» **WHAT TO DO**: In the entries below, find every line with "from" and copy it.

^^^^

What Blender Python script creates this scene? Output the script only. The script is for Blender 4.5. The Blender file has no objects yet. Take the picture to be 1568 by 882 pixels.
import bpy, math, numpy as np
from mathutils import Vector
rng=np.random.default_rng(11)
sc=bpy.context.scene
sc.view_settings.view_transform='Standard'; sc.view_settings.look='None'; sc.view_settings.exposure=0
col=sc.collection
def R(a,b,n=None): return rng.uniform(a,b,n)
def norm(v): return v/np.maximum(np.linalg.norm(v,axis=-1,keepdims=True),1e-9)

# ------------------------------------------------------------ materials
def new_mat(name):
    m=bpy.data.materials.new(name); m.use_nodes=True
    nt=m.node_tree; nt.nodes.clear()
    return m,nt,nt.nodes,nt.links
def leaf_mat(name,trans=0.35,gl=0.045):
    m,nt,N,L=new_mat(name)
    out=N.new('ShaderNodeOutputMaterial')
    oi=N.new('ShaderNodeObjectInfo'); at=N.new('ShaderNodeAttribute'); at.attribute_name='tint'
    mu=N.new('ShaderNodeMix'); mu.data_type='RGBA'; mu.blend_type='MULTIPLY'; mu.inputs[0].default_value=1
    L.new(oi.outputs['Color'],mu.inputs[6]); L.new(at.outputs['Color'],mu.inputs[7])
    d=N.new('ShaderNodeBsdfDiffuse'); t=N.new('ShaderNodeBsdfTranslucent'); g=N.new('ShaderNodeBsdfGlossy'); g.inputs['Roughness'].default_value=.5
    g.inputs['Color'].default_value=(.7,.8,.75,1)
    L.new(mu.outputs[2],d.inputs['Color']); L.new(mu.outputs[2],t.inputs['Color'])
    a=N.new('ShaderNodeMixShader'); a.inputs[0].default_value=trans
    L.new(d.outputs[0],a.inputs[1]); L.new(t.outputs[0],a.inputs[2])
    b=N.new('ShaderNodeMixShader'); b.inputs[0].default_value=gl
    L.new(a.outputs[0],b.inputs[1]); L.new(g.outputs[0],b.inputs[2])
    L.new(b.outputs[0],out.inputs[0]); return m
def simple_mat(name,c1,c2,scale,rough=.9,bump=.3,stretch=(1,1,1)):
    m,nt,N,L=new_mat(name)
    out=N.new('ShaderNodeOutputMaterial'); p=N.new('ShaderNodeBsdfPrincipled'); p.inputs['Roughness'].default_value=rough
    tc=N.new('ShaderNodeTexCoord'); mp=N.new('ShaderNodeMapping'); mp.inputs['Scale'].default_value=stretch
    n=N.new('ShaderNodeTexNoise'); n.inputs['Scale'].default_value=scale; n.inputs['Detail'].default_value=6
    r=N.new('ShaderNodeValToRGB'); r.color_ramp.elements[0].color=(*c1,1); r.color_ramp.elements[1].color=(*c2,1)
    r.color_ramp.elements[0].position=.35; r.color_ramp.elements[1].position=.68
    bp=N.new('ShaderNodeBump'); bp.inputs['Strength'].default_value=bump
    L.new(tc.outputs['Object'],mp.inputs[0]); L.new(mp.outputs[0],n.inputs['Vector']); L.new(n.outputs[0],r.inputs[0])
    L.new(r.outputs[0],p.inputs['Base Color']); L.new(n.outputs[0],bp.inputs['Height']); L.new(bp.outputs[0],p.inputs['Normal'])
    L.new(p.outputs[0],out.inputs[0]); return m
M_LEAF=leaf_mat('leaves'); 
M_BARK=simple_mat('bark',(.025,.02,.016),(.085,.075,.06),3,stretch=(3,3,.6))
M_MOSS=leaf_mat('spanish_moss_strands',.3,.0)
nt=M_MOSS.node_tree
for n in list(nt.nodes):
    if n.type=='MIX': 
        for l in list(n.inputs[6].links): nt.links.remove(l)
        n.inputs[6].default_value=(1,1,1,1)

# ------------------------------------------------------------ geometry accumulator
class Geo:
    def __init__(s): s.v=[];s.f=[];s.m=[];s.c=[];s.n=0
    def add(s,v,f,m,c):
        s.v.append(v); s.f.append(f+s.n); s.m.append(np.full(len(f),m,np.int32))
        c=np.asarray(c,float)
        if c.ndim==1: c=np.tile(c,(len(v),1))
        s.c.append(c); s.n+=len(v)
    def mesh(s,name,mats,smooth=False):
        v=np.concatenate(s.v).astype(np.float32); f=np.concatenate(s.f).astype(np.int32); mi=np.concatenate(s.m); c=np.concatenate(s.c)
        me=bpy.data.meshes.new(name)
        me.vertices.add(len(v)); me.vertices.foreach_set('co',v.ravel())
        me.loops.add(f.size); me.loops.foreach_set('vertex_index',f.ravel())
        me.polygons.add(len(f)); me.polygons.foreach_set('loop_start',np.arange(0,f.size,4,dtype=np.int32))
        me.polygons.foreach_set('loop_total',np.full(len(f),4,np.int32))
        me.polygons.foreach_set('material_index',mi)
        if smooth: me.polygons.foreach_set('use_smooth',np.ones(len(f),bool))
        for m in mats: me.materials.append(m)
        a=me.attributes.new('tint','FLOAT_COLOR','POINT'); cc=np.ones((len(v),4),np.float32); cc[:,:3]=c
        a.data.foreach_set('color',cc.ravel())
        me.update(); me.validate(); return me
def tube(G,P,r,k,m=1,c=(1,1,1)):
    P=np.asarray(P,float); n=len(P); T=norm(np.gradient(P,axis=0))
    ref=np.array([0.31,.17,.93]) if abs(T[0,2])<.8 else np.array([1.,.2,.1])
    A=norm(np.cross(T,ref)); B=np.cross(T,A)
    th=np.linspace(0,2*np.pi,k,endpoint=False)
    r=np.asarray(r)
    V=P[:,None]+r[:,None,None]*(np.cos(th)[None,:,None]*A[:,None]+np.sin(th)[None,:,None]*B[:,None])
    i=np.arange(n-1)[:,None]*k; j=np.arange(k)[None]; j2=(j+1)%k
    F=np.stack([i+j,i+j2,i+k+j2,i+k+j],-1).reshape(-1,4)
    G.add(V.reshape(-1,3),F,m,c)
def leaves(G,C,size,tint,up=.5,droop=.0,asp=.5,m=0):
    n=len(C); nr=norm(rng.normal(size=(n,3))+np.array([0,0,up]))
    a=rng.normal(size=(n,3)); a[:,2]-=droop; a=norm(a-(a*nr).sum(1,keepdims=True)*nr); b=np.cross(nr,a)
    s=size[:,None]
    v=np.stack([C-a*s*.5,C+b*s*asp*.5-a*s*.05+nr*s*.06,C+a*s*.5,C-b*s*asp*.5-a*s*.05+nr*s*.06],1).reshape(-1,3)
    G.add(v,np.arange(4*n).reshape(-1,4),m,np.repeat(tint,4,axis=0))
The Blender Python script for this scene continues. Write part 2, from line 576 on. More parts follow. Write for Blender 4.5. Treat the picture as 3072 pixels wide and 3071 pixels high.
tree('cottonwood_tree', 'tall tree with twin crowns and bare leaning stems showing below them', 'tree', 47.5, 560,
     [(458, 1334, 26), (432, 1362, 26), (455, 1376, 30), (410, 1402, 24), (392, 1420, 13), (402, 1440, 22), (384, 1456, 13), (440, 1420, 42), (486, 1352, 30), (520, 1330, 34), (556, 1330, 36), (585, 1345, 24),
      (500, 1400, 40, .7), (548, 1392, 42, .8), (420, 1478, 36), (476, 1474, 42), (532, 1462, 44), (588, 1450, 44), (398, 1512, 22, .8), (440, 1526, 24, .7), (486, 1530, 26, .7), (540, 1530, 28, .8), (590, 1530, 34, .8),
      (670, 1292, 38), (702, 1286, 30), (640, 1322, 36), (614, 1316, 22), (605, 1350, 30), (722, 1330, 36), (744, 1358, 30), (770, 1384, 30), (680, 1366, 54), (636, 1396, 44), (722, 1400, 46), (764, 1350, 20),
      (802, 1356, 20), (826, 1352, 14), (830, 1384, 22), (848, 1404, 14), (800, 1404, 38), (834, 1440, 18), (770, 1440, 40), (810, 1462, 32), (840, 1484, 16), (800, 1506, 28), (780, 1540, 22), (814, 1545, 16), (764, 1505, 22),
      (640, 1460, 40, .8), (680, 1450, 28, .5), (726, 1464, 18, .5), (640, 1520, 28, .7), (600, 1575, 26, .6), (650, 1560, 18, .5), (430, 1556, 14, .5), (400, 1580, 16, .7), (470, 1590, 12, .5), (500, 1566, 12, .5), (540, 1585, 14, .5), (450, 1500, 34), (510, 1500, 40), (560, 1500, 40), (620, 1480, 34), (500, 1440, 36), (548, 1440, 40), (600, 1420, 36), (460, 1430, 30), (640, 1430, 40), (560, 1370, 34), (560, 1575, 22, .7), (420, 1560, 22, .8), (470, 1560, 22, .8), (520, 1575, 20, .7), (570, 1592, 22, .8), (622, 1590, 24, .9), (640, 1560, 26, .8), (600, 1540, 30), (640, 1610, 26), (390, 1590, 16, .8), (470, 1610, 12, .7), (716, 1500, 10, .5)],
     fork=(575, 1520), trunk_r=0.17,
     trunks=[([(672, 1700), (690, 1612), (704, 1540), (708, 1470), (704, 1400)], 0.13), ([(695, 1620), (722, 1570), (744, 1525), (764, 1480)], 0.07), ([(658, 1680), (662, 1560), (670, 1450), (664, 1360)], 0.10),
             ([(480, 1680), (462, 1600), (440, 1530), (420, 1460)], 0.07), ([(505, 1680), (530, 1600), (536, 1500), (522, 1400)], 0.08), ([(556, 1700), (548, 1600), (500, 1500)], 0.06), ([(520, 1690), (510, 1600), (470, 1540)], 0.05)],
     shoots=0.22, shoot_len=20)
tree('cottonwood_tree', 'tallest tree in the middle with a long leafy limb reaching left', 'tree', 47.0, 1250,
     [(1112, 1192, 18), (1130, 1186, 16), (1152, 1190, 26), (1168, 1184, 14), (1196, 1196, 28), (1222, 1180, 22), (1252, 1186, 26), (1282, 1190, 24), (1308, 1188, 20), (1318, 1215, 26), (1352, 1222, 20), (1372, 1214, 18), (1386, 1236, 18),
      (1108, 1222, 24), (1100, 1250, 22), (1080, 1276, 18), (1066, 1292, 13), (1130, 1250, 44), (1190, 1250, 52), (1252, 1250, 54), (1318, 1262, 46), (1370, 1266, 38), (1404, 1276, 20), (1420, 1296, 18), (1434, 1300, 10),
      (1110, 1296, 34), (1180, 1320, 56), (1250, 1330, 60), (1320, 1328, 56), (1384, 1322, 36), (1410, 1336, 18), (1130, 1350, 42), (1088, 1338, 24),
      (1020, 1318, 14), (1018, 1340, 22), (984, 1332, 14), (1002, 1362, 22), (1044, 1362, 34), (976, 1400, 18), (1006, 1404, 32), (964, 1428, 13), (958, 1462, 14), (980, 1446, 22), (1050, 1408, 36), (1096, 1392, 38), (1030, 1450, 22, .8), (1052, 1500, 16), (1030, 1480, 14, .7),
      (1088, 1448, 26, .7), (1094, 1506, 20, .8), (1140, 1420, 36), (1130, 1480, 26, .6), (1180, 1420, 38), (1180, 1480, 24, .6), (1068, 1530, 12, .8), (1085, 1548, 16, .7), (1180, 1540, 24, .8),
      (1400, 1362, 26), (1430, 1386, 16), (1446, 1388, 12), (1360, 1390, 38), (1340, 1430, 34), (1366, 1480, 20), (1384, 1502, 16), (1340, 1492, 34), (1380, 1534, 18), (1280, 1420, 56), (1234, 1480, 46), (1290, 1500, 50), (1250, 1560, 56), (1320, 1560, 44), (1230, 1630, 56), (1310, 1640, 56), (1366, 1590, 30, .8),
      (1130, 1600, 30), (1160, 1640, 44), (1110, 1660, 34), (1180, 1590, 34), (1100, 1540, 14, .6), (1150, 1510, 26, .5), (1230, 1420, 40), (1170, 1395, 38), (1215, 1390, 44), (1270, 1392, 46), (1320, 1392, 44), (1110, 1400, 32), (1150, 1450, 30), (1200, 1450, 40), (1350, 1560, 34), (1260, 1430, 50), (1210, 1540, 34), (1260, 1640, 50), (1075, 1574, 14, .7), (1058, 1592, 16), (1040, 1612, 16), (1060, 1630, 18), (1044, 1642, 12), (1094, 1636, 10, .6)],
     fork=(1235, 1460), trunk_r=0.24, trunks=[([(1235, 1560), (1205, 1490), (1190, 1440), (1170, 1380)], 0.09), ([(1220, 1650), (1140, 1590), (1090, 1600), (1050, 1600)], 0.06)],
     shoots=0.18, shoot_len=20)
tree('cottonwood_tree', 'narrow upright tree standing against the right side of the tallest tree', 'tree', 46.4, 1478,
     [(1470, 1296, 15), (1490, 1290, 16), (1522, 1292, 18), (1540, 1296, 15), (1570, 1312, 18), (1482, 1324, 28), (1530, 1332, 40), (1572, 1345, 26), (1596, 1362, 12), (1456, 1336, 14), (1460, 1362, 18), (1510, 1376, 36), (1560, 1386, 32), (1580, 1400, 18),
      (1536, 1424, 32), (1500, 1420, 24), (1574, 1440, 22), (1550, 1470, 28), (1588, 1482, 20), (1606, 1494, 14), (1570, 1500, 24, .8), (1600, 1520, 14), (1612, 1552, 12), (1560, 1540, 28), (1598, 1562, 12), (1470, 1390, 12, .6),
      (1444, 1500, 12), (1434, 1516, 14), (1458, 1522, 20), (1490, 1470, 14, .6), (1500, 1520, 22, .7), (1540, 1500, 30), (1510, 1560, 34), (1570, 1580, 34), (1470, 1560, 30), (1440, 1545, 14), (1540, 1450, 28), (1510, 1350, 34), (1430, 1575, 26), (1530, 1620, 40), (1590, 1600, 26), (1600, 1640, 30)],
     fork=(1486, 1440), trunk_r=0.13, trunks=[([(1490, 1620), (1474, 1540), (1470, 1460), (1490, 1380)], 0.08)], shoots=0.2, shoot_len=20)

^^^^

» **RESPONSE**:
from mathutils import Vector
The Blender Python script for this scene continues. Write part 2, from line 576 on. More parts follow. Write for Blender 4.5. Treat the picture as 3072 pixels wide and 3071 pixels high.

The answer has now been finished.